CK: I only ever struggled when I was going to those little family parties, according to my sister and mother - who are biased - I looked pretty in a dress, and they'd say, 'hey why don't you put on a dress anymore?' And I'd say, 'come on guys. It doesn't fit me.' But in their heads it does, so during those times I was probably most uncomfortable. But at the moment, to me everything just falls into place. I buy my own clothes, I feel comfortable, I do my own things. Everything's separate though, like the sexuality and athletics and how I look. It can be seen as related and that they influence each other, but really they are separate things that I just get on with and that make me feel happy.

LS: You use an alternate name rather than your birth name, where did that come from, is that an alter ego?

CK: Keedz is like a nickname. Keedz is what family would say, and Cookie is just what I got from high school, because I had a group of friends and we were mucking about and I love food so it just fell into place. Cookie Keedz is what I go along with.

LS: Do you think about the future and whether you'll change as a person or do you think you'll always have the ideas you have now?

CK: I think everyone changes and grows, every time people ask what I think about the future, I'm always open minded and I'm always telling people, straight girls and whatever, trying to bring them to my side, that you've got to think about it as a spectrum. Someone can be so right-handed but then change all the way to the other side, so I don't think this is a temporary thing, I think I'll happily stay gay lesbian forever. But if, for instance, I turn 50 and there's a man pursuing me for whatever reason he feels he has to pursue me, and I fall in love in him then I don't want anyone to turn around and say I'm a hypocrite or two-faced because I've been gay all my life and then this happens. Because no one knows what will happen in the future and I really do think that once you've gone past the physicalities and appearance of a person, it really depends on who's around you and how people influence you, and that's how it changes you as a person.

LS: Do you ever get frustrated with other women either of your age or just women in general, when you look at some of the ways they dress or the things they worry about? Does it ever annoy you, especially when some women are very concerned about their appearance or getting boyfriends or…?

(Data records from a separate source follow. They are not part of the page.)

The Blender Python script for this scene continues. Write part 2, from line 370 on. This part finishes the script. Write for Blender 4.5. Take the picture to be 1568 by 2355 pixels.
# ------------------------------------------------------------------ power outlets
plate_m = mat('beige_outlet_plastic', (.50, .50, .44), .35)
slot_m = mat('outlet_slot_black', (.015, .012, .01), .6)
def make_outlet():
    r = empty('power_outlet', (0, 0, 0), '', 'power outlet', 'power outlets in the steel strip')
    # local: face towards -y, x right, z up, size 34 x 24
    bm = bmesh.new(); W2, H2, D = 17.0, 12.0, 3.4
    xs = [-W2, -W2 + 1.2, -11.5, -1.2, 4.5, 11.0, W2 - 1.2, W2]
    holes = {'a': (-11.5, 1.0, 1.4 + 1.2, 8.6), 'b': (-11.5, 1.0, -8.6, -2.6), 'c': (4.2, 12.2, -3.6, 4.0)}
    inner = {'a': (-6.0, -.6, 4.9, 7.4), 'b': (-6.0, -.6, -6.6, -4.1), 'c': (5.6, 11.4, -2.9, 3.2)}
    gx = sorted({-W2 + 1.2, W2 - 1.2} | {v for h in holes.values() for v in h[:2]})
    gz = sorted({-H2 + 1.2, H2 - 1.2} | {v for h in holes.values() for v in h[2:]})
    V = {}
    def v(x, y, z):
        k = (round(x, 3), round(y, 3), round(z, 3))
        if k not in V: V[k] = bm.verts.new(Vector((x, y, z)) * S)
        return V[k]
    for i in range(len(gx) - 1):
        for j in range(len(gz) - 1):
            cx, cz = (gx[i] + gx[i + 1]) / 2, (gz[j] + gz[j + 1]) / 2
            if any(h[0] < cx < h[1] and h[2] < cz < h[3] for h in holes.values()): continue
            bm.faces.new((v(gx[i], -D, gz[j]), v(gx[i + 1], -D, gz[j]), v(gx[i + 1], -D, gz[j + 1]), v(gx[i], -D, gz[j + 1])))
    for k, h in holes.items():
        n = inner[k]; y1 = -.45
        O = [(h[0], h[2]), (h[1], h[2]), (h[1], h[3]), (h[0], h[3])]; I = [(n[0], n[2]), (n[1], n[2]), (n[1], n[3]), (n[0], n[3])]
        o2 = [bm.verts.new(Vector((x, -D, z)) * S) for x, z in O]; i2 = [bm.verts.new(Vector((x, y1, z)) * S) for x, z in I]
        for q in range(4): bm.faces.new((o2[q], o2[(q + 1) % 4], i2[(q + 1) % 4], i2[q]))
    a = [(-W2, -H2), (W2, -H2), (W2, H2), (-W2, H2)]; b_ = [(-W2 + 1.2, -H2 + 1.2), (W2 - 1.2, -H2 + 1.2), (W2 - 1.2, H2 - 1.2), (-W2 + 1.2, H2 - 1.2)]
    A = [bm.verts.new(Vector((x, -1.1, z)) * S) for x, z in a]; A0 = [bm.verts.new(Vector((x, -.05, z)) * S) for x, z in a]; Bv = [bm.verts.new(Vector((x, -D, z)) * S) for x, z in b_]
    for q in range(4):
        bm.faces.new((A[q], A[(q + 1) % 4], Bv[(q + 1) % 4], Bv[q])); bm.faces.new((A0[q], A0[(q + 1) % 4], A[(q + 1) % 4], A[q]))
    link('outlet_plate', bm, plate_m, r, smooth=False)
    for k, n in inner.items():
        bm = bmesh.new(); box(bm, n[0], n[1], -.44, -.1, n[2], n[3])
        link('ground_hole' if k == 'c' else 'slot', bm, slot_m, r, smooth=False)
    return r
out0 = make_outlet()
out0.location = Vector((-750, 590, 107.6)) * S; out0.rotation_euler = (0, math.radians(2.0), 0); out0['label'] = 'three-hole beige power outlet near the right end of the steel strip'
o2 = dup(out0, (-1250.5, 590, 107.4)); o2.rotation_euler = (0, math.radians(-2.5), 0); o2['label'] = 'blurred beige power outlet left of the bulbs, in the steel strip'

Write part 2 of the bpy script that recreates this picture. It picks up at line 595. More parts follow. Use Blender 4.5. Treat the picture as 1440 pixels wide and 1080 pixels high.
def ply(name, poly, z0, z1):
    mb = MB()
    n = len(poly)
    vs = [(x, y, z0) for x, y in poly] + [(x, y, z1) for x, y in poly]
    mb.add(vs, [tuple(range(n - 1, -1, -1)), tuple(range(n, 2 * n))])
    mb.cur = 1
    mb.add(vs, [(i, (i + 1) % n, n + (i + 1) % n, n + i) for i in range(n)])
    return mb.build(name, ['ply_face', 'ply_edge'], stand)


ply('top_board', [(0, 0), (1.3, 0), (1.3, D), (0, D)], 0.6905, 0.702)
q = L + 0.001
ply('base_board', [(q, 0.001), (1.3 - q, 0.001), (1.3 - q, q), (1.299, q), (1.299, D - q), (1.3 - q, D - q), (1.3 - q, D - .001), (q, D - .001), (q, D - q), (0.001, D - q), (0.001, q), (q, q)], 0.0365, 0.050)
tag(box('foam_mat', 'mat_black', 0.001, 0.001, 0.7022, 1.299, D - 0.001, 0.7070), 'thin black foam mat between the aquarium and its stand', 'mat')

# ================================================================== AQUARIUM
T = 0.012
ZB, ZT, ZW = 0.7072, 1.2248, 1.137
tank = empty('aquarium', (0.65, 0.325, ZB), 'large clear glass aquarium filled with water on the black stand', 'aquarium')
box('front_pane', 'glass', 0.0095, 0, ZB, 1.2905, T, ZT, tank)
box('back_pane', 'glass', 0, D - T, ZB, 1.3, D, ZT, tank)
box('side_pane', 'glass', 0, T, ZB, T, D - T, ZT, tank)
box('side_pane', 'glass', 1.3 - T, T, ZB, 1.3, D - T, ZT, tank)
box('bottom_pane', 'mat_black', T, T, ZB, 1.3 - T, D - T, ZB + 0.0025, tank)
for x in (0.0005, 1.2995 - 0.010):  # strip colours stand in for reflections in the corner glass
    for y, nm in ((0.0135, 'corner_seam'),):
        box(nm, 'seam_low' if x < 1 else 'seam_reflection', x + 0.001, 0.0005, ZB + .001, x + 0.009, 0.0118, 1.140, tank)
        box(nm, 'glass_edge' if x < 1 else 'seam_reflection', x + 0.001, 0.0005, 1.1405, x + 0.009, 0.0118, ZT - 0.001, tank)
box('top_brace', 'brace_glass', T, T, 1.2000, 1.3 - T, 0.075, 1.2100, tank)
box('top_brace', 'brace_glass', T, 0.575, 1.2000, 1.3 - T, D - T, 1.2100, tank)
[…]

CK: Well, I might have grown up very quickly, or I've attempted to grow up really quickly. So if, for instance, when I see girls my age, even girls that I hang with - like Studs for instance - and I see them all dressed in the same swag and same trends, it is a bit like, 'embrace yourself, don't be this label, don't dress as what people think you need to dress as!' It isn't frustrating though, but I do wish people would just be themselves. I know, like in the photo-shoot at SHOWstudio, everyone could be themselves and everyone had their own character and personality and no one was trying to be that Stud that no one is. But it can't frustrate me because everyone learns from it, so good luck to them.